O BICHO Pensei em fazer esta viagem com umas sete ou oito pessoas diferentes. É mania que dura há anos, talvez desde o Thelma & Louise. A primeira parceira foi Geena Davis, só que a moça depois cresceu um bocadinho demais e para todos os lados, como se um soprador de vidro a tivesse insuflado pelo umbigo. Logo a troquei pelos meus amigos. S., T., H., um pequeno alfabeto de homens e mulheres, promessas reiteradas, sonhos partilhados. Ninguém. É difícil sincronizar o desejo e poupem-me ao exemplo do orgasmo simultâneo, esse truque fácil para o reforço da empatia. Sobrei eu e o bicho. Fui passeá-lo ontem de madrugada. Fiz a FDR com o vidro aberto, gozando no rosto a aceleração aparente desta atmosfera quente e estagnada. As superfícies metálicas, como os corpos suados, gozam da propriedade ambígua que é rechaçar a luz deixando marca. São reflexos com direito de autor. Relembro-o por causa do anúncio gigantesco da Coca-cola em letras encarnadas de néon do outro lado do rio, ali na fronteira entre Queens e Brooklyn, que não passa cartão aos táxis amarelos mas gostou do azul-escuro do bicho e andou a brincar pelas arestas da carroçaria, mesmo se o East River - não sendo um rio - é caudaloso e em tempos quase afogou um surfista australiano (factual).

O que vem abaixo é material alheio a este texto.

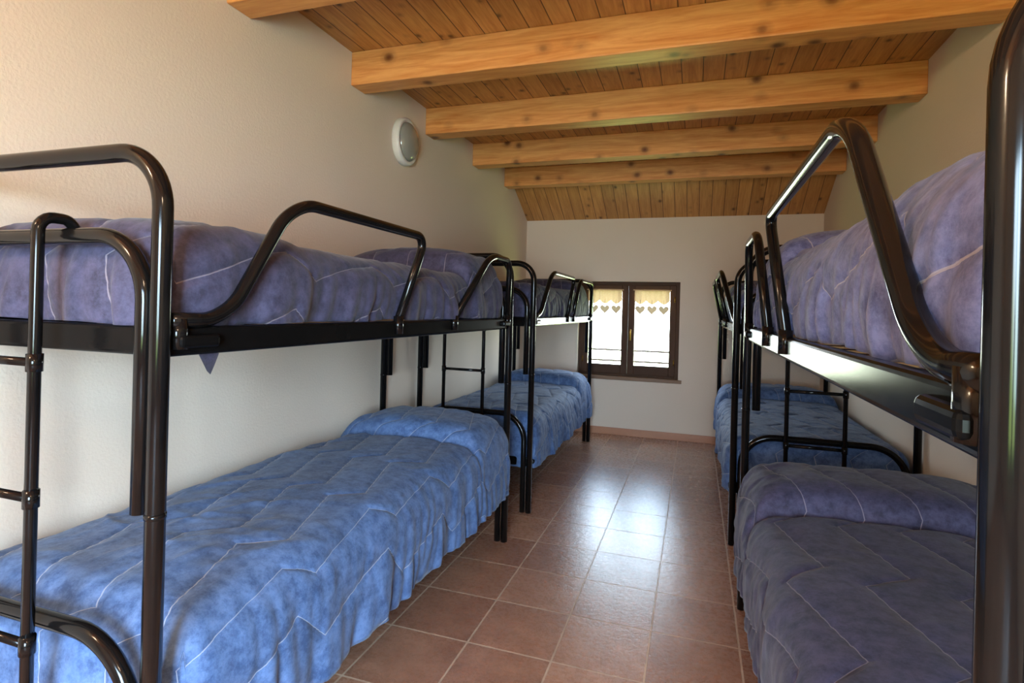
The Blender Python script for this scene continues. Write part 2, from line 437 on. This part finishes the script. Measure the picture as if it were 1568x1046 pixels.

A cidade muda quando se guia, o que ontem aconteceu pela segunda vez em 5 anos. Na primeira, andei por aí com uma carrinha de mudanças desconjuntada que fui buscar ao Harlem. Agora foi de Mustang. Dá ares de sonho americano, só que é tudo uma ilusão, como ilusório parece ser arrumar o carro na East Village, uma zona da cidade que só atrai estudantes e remediados mas que deve ter moradores em número suficiente para saturar os lugares de estacionamento. Ignoro se a regra de ter de mudar o carro de sítio todos os dias ou ao segundo dia ainda existe, mas às duas da madrugada as ruas estavam lotadas e não havia movimento. Voltei a casa sem sair do carro. Enfim, serviu o passeio para me acostumar ao bicho, tomar-lhe as medidas. Ganhei o golpe de vista necessário e experimentei no fim um certo orgulho por não o ter riscado, sobretudo porque me cruzei com vários taxistas paquistaneses.
Já em casa, não resisti a descer à rua uma última vez, sob pretexto de verificar se havia recolhido o espelho reflector. O que queria era sentir o bicho mais uma vez. Coloquei as mãos perto motor, senti um vestígio de trepidação e a chapa morna. O bicho parecia um mamífero de verdade.